В наказание за упорство царя в идолопоклонстве Господь посылает на страну зной. Три года не было с неба ни дождя, ни росы. Засуха прекратилась только по посрамившей жрецов Ваала молитве Илии.
Произошло это при следующих обстоятельствах.
Илия собрал на горе Кармил народ Израиля и жрецов Ваала и предложил сложить два жертвенника - Богу и Ваалу - и принести на них жертвы, но не поджигать ее. Если Ваал попалит свою жертву огнем с неба, то он и есть истинный Бог. Если Господь - истинный Бог Он.
Ваал, разумеется, своей жертвы «не принял». Бог же попалил не только жертву, но и дрова, каменный жертвенник и даже ров с водой, который по приказу Илии окружал жертвенник.
Народ Израиля покаялся и восславил Бога, а Илия собственноручно убил всех жрецов Ваала как тех, кто совращал людей. После этого он взмолился к Господу о дожде, и Господь призрел на его молитву.
Живой на небе
Согласно Священному Преданию, в истории человечества есть всего три человека, взятых на небо живыми: апостол Иоанн, Енох и Илия.
Причём если о Енохе возможны различные толкования (в 5-й главе книги Бытия о его уходе из земной жизни сказано туманно: «не стало его, потому что Бог взял его»), а об Иоанне мы знаем только из Предания, то о пророке Илии конкретно сказано в Библии: «вдруг явилась колесница огненная и кони огненные, и разлучили их обоих, и понесся Илия в вихре на Небо» (4 Цар.2:11).
Илия - предтеча Христа
Согласно церковному преданию, основанному на пророчестве Малахии: «Вот, Я пошлю к вам Илию пророка пред наступлением дня Господня, великого и страшного» (Мал.4:5), пророк Илия станет предтечей Второго Пришествия Христа на землю и будет убит за проповедь Христа, повторив тем самым судьбу Иоанна Крестителя, пришедшего «в духе и силе Илии» в качестве Предтечи Спасителя («Илия должен придти прежде и устроить все; но говорю вам, что Илия уже пришел, и не узнали его, а поступили с ним, как хотели; так и Сын Человеческий пострадает от них» (Мф.17:11-12), - говорит Христос).
О том, что Илия является одним из провозвестников Христа, свидетельствуют его чудеса. Во время засухи, последовавшей за грехи царя Ахава и народа Израиля, он поселился в доме вдовы из Сарепты Сидонской, язычницы по происхождению - подобно тому, как Христос пришел к погибающему народу Израиля, но, будучи отвергнутым, был принят язычниками.
Илия - собеседник Христа.
О том, что Илия - величайший из пророков, Евангелие свидетельствует тем фактом, что лишь он и Моисей удостоились беседы со Христом во время Его Преображения на Фаворе.
Есть разные объяснения, почему именно этих двух пророков избирает для беседы Христос.
Во-первых, Илия, как и Моисей, имел опыт непосредственного богообщения: Моисей получил от Бога закон, а также общался с Всевышним настолько близко, насколько возможно для человека - видел «задняя Бога» (Исх., 33). Илия же стоял лицом к лицу перед Богом по Его призыву, «закрыв лицо свое милотью своею» (3 Цар., 19).
Святитель Иоанн Златоуст излагает другое мнение: «один умерший и другой, еще не испытавший смерти», предстали пред Христом для того, чтобы показать, что Он «имеет власть над жизнью и смертью, владычествует над небом и землей». (Сеть)

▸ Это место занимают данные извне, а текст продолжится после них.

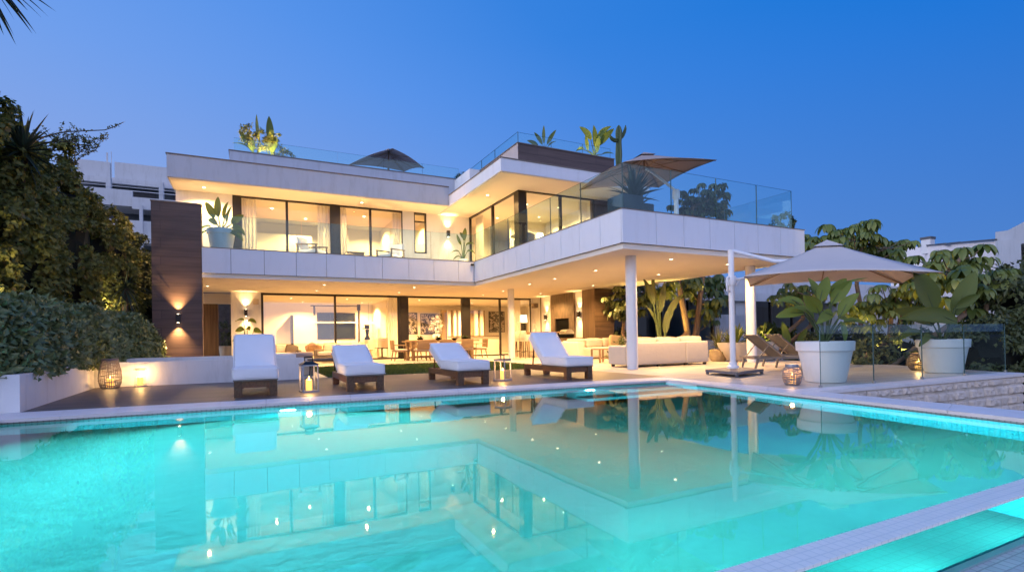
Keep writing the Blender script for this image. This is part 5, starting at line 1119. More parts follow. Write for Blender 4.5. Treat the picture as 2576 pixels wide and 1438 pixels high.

Нам здесь интересно: Илия - собеседник Христа (а ведь мы - часть Церкви Христовой, часть Его Тела); Майя - это завлекало бы язычеством, если бы персонификация этого «явления» было примитивным.
На самом деле Майя - не зло (не от бесов напрямую), но может быть использовано (использована) во зло; да что там! Само слово «использовано» - уже есть зло.
И не есть зло! Не ешьте зла, и будет вам добро.
Шутка.

А теперь - без шуток: это только начало истории!
Если история вечна, начало её - тоже вечно; не будем вдаваться в казуистику, просто поймём: в моей истории (как и во всех остальных) неприкрыто сошлись явления вселенского масштаба... Я (рассказчик этой вечной истории) попробую им соответствовать.
Если время моей жизни не помешает её вечности.
«От всего, чего человек жаждет, он всегда отделен только временем (…)! Оно - одна из опор, один из мостов, которые надо прежде всего упразднить, если хочешь свободы.» (Герман Гессе. Последнее лето Клингзора)
В этом мире совсем нет весны, ведь она постоянна.
Это всегда начало.

Читателю: перебирая буквицы, не будешь взят живым на небо.
А ведь именно этого мы все хотели и хотим: чтобы нас взяли. За этим мы с Ильёй ехали на кармическом трамвае.